(Entries with scene source code)
____

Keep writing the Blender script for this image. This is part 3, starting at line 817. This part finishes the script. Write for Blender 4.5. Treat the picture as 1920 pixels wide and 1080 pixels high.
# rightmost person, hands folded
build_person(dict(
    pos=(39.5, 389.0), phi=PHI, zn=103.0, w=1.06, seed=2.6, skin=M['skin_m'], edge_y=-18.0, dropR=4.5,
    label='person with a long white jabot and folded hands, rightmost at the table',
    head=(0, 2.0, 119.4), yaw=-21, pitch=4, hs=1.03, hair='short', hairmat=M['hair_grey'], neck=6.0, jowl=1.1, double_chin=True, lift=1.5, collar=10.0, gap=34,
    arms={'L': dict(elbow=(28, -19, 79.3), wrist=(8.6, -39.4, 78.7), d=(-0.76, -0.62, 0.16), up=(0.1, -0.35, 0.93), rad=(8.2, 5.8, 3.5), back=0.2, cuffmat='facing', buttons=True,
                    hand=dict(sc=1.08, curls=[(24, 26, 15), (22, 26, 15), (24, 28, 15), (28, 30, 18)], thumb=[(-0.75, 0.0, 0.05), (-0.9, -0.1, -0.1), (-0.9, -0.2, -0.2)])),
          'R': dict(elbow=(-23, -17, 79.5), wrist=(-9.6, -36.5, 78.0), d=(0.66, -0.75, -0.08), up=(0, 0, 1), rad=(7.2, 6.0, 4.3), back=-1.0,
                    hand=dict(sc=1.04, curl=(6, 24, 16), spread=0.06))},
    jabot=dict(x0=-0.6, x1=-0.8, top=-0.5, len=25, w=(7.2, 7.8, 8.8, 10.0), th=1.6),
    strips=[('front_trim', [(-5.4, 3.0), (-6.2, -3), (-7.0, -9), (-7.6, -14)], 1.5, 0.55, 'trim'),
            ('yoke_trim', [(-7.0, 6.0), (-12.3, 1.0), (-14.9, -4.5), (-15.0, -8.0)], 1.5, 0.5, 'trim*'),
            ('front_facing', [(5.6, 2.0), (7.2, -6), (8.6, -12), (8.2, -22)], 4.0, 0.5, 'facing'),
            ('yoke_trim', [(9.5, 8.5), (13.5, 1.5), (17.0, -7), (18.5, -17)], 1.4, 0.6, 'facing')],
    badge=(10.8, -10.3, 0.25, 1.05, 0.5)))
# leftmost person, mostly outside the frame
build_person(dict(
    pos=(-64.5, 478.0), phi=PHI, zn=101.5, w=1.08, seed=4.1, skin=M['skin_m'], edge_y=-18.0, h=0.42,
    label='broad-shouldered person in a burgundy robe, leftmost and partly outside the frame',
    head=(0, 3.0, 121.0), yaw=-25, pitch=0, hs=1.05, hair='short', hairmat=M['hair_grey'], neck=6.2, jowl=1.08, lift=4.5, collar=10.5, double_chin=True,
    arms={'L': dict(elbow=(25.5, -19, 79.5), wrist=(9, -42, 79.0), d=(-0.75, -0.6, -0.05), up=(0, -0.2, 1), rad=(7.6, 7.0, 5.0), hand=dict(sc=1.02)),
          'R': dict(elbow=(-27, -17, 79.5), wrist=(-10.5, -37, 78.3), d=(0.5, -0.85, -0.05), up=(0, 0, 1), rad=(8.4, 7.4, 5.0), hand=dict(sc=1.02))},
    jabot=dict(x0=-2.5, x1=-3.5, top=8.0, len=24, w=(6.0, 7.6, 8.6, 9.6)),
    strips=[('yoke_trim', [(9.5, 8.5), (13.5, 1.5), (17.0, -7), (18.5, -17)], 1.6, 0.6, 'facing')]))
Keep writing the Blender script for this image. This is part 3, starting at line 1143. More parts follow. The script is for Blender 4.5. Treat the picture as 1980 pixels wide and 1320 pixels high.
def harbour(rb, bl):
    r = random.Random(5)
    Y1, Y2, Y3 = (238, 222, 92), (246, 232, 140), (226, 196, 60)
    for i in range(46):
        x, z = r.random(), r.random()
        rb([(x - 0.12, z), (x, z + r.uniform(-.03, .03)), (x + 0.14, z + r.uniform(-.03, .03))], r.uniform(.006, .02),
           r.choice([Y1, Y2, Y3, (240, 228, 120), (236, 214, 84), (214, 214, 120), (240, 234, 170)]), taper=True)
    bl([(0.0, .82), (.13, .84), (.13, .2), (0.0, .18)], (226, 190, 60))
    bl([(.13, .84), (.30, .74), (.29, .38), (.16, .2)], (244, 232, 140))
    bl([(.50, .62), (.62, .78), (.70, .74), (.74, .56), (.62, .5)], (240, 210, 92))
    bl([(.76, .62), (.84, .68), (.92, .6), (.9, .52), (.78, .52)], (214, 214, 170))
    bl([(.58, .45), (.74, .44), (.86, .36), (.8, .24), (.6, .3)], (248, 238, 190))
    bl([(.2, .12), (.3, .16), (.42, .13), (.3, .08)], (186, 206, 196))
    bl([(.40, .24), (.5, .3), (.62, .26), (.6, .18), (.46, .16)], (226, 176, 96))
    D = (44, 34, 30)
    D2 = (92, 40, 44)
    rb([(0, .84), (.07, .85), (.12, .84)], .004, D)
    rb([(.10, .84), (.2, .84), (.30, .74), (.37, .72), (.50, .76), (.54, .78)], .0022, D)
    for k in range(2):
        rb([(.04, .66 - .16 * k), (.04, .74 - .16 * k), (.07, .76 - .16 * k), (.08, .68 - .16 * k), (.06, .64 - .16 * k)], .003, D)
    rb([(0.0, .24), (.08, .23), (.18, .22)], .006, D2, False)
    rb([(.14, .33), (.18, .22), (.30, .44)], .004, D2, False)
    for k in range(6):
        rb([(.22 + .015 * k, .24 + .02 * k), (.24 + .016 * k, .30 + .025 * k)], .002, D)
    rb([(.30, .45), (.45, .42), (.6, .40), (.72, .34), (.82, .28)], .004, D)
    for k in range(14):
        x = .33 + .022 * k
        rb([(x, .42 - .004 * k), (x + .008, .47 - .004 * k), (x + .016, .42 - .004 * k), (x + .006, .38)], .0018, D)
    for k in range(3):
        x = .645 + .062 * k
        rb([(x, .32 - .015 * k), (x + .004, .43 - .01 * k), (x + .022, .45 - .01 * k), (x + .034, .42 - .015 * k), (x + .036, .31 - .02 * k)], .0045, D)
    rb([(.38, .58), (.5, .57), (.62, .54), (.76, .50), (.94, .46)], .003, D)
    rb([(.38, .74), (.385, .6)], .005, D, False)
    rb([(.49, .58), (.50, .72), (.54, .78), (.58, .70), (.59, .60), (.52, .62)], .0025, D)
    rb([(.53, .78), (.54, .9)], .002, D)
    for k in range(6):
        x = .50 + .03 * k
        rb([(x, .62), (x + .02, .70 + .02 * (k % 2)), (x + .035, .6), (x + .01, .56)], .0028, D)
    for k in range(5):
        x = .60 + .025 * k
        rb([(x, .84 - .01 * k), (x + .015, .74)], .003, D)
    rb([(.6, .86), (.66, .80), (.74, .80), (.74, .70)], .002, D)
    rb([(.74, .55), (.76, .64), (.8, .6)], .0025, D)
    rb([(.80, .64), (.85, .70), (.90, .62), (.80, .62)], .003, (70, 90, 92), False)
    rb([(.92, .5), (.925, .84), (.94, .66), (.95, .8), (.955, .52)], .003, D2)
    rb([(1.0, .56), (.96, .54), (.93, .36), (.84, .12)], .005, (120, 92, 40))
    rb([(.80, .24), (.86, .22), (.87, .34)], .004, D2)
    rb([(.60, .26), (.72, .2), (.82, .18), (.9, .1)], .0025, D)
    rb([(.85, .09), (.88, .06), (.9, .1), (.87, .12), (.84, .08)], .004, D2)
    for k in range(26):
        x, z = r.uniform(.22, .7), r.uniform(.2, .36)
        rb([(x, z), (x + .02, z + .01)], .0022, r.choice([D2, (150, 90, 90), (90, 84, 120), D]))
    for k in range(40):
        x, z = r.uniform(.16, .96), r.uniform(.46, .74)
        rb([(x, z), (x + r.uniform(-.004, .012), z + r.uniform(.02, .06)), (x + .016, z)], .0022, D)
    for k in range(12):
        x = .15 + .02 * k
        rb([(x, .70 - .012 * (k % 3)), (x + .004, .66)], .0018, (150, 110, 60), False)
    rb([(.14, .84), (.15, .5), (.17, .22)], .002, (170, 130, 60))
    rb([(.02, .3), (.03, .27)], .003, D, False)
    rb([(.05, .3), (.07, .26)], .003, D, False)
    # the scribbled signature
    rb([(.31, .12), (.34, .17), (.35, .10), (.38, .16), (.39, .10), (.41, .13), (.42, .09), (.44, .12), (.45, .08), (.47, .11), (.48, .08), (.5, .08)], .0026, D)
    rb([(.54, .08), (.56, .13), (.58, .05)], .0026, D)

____

* **Aim**: Which lines include the word "starting"? List them all.

* **Correct answer**:
Keep writing the Blender script for this image. This is part 3, starting at line 817. This part finishes the script. Write for Blender 4.5. Treat the picture as 1920 pixels wide and 1080 pixels high.
Keep writing the Blender script for this image. This is part 3, starting at line 1143. More parts follow. The script is for Blender 4.5. Treat the picture as 1980 pixels wide and 1320 pixels high.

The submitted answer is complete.